Rather than accept these invitations, the corporation escalated matters with additional demand letters.  With these demand letters, came increasing request for legal costs being charged back to the owner. In light of this, within two months of the first compliance legal letter, the owner advised the corporation that he was moving out until the situation could be resolved. He leased his unit to tenants, making sure to include a non-smoking provision in the lease (despite the fact the corporation did not have a rule against smoking).  Despite this, the corporation continued to send demand letters, with corresponding increasing legal fees being claimed. The owner continued to demand mediation. One was ultimately held but the corporation left part way through the mediation. The fees continued to increase and, since the owner was not paying these fees, the corporation eventually advised of its intention to force the sale of the unit through a power of sale. By then, the legal fees being claimed exceeded $25,000, the vast majority of them having been incurred by the corporation after the owner had moved out. Indeed, the last demand for payment before the owner moved out was for $863.

The owner retained counsel to stop the sale of the unit and to get the lien discharged.

In the meantime, the Corporation adopted a rule preventing smoking in units, with a grandfathering provision. When the owner sought to preserve his grandfathering right, his request was denied on the basis that the owner had moved out (pending the resolution of this matter).

Question for the court

Ultimately, the main question to be decided by the hearing judge was whether a corporation can use a section-85 lien to recover fees incurred for compliance letters.

Liens are for monthly arrears

Liens are used to collect “regular” (usually monthly) common expenses.  If an owner does not pay its “condo fees”, the corporation can rely on s. 85 to register a lien and collect the arrears, the interests, the legal fees and the actual expenses incurred in collecting the arrears.

This lien process however is not available for corporations seeking to recover the legal fees incurred when attempting to secure compliance through compliance letters.

While section 134 (dealing with compliance) allows condo corporations to recover damages, costs and actual expenses against an owner in breach of the governing documents, the judge concluded that this mechanism is only available if the corporation has first obtained an order from the Superior Court of Justice. On this, the judge wrote:

It is one thing to allow the corporation to enforce, by way of a lien, common expenses that are applicable to all unit holders and that a majority of unitholders have approved.
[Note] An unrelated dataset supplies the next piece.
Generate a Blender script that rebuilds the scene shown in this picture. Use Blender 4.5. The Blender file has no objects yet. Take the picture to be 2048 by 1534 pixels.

It is entirely another to allow a condominium corporation the unfettered, unilateral right to impose whatever costs it wants on a unitholder, refer to them as common expenses and thereby acquire the right to sell the unitholder’s apartment.

Basically, section 85 and section 134 are two separate and distinct tracks. Prior to being able to register a section-85 lien to recover fees or costs incurred in the context of section 134 compliance matter, the Corporation must first obtain an order to that effect.

The judge also concluded that neither the definition of common expenses in the declaration nor its indemnification provision allowed it to charge back to the owner the legal fees associated with the compliance letters. This was the case in part because the language of these provisions effectively referred to “regular common expenses” chargeable to each unit (rather than cost to be imposed unilaterally on a particular unit) but also because the declaration could not be interpreted in a way which contravened the Condo Act. Indeed, section 134 of the Act only allows the corporation to charge back these expenses if the corporation has first secured an order for damages and costs. The declaration could not change or circumvent that.

Lessons learned

This is a game changer for many corporations who regularly rely on their indemnification provisions to recover, through liens, the fees incurred in the context of preliminary compliance steps. This decision confirms that an order is required under section 134 before a corporation can resort to a lien to recover these fees. Corporations may now have to consider the cost of preliminary compliance steps as “the cost of doing business”, especially in circumstances where corporations have a statutory duty to take reasonable steps to secure compliance.

In our next posts, we will address other important lessons from this case, including the requirement to adequately grandfather a unit owner, and the importance to act reasonably and to attempt to resolve matters through negotiation rather than litigation.

At the time of this blog post, the Amlani decision has not yet been reported.